After some experimenting I discovered that after the main game-data three extra datablocks came on the tape that should be copied as well. Slightly more complex but doable.

Still, no success.

After still more experimenting I discovered that the first one of the small extra datablocks was loaded into a special Spectrum memory location (FRAMES) that was (interrupt driven) incremented 50 times a second by the ROM. After the last small block was loaded, the (FRAMES) value was verified by the code to see if would lie within a certain range. If the small datablocks on the tape were not exactly on the correct distance the game would refuse to load.
This was very hard to get right if you would manually copy each of the blocks individual.

As expected, after some years copy-helper-programs could be found that would help you copying these datablocks and remembering the distance of the blocks.

Another trick gamebuilder would use against this was to make the game extremely large so it would fill up almost every byte of the memory. That way there would be no room for any copy-helper-program.
To work around that new copy-helper-program emerged that would even use the video memory for storage of the datablocks loaded from the tapes. Your screen would be a mess but the game got copied.

Answer 4

There were other (non tape-related) types of copy-protection as well. I remember one game in particular called ACE that had the Lenslok copy-protection: https://en.wikipedia.org/wiki/Lenslok

From Wikipedia: "The Lenslok device was essentially a row of prisms arranged vertically in a plastic holder. Before the game started, a two-letter code was displayed on the screen, but it was corrupted by being split into vertical bands which were then rearranged on screen. By viewing these bands through the Lenslok they were restored to their correct order and the code could be read and entered allowing access to the game. The device was small enough when folded flat to fit next to an audio cassette in a standard case."

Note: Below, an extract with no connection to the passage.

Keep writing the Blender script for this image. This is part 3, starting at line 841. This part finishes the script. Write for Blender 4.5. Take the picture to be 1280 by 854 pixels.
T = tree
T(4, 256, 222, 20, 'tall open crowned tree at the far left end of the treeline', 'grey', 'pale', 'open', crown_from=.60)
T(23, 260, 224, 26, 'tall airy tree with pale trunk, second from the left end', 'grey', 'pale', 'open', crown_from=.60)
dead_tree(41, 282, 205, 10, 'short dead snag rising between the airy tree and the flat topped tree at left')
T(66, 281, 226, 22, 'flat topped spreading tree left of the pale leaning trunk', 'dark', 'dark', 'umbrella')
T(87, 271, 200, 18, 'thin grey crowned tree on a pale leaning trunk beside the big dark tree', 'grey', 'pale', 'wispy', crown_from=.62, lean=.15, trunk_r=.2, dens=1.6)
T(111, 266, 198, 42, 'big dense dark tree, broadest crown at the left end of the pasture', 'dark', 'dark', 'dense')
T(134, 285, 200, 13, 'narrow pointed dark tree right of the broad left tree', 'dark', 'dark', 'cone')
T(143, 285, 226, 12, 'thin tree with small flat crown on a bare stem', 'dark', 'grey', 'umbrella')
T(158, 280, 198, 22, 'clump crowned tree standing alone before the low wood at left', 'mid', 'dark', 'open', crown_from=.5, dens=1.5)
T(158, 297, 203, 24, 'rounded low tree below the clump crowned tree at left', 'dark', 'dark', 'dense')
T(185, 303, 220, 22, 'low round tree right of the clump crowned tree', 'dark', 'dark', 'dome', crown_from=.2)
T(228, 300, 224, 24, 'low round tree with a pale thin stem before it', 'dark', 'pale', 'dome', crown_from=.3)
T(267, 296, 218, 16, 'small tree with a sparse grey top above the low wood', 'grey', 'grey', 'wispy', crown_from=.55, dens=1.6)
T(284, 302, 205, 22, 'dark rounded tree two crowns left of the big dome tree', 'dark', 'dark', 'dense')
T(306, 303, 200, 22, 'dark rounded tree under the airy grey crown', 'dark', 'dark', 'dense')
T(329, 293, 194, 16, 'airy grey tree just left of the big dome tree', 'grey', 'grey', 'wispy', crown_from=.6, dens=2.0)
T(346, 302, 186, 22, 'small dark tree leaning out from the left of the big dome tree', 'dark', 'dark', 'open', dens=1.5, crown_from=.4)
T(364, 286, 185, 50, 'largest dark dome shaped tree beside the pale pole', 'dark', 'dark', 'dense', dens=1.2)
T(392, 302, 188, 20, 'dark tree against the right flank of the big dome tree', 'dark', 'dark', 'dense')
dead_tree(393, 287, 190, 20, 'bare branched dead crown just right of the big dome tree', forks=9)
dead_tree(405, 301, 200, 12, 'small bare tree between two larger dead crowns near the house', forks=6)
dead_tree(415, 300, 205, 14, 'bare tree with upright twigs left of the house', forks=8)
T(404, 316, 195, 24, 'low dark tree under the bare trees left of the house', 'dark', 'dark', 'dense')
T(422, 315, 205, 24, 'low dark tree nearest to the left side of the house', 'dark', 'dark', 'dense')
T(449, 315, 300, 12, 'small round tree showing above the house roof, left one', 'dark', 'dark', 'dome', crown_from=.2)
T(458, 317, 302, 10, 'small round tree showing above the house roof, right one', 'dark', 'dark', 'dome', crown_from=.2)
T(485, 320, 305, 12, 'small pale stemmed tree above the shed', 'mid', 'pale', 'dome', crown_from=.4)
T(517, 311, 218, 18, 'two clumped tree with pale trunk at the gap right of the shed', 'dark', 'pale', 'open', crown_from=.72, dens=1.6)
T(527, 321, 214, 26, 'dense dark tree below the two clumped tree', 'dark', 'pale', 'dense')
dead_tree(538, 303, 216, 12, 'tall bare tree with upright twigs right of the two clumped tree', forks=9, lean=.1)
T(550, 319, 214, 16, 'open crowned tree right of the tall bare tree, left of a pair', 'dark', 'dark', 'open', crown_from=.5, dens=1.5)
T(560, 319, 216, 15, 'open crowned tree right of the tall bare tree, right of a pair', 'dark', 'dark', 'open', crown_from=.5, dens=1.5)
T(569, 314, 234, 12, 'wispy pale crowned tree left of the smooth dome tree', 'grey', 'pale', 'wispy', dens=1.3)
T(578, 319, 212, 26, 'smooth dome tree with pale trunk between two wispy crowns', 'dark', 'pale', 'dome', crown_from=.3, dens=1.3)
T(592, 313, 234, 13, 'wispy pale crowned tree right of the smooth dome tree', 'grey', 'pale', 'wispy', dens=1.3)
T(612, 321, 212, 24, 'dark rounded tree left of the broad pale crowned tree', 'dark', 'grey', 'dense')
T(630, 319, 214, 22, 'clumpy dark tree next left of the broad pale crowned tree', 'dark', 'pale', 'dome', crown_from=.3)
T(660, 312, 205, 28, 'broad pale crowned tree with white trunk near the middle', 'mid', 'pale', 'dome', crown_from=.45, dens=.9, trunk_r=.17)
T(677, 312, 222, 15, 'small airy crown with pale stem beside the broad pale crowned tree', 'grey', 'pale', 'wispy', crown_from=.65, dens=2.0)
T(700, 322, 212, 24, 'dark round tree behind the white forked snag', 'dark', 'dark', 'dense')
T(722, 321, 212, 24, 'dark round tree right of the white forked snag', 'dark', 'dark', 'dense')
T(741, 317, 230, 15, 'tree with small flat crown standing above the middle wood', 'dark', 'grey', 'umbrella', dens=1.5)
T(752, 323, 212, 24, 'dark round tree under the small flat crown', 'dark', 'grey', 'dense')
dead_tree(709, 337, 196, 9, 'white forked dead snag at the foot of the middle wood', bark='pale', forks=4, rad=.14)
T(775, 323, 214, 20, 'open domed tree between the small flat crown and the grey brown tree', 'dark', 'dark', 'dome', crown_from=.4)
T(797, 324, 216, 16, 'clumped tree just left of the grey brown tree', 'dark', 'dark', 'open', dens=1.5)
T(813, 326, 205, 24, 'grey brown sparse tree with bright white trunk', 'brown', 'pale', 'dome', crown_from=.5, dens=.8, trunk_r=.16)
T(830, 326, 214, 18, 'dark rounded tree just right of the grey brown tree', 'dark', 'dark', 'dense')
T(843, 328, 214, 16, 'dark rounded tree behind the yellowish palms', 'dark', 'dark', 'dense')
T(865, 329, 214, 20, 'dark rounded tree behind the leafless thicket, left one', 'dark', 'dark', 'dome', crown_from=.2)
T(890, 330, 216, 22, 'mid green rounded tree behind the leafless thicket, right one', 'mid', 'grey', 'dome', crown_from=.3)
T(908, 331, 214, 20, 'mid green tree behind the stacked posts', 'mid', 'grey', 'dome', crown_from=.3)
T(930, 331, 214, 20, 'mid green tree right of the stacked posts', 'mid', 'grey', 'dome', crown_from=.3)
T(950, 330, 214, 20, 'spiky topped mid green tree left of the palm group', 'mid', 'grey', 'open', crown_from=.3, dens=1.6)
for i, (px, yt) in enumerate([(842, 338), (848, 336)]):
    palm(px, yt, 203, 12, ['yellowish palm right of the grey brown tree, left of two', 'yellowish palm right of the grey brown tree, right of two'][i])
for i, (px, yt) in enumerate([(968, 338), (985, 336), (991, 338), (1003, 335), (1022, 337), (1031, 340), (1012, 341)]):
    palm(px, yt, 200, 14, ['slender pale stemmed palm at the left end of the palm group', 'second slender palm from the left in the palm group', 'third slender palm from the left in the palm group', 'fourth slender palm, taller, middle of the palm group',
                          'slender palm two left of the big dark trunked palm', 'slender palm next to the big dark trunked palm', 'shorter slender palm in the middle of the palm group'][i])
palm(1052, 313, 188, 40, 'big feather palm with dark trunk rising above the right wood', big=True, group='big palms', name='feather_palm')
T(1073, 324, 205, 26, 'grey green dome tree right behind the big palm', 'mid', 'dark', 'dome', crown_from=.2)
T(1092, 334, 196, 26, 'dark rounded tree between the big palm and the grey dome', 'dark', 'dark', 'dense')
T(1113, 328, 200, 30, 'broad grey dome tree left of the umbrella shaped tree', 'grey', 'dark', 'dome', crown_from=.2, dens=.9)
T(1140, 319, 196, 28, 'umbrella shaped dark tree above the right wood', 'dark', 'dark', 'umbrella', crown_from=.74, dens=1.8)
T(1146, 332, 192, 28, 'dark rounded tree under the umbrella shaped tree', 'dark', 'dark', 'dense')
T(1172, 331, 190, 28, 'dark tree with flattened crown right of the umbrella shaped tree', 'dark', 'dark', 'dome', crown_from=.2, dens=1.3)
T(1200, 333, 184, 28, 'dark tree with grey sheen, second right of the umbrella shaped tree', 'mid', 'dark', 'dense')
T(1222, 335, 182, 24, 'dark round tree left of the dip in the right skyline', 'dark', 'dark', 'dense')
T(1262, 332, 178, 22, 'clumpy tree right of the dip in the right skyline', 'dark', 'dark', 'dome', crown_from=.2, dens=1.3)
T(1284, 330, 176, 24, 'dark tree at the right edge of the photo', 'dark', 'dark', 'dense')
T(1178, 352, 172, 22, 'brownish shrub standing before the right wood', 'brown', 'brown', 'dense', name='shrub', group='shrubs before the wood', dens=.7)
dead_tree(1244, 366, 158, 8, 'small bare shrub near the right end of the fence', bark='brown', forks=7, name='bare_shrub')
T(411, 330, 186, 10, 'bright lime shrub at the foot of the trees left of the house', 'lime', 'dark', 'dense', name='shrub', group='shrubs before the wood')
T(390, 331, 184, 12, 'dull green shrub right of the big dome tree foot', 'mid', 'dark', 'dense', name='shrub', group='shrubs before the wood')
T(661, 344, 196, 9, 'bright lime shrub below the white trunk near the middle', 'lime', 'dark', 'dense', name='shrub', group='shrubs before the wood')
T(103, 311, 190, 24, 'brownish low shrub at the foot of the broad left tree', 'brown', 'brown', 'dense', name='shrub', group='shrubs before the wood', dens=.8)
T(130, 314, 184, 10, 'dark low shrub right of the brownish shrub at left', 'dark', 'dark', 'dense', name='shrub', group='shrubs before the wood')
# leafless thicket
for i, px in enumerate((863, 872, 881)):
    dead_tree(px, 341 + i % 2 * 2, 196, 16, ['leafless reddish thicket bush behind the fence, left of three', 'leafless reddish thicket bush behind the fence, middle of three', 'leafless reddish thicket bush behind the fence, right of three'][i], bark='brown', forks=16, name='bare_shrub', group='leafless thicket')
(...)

As I recall, it was very tedious to use and you would often get the code wrong, having to reload the program all over again.

Answer 5

it was due to the tape deck and an "averaging" volume leveller that home decks , that pro-mastering machines didn't use. if you google "paul hughes freeload" you'll learn about it. he wrote oceans c64 loaders. certain loaders had self modifying code also. the built in rom routines for tape and 8 bit are really slow. sadly the 8 bit atari was dreadful.. the kernal loader on a c64 tape deck was pretty poor also. there were a few tricks also like the padlock card and lenslok which stopped a lot of such things as well.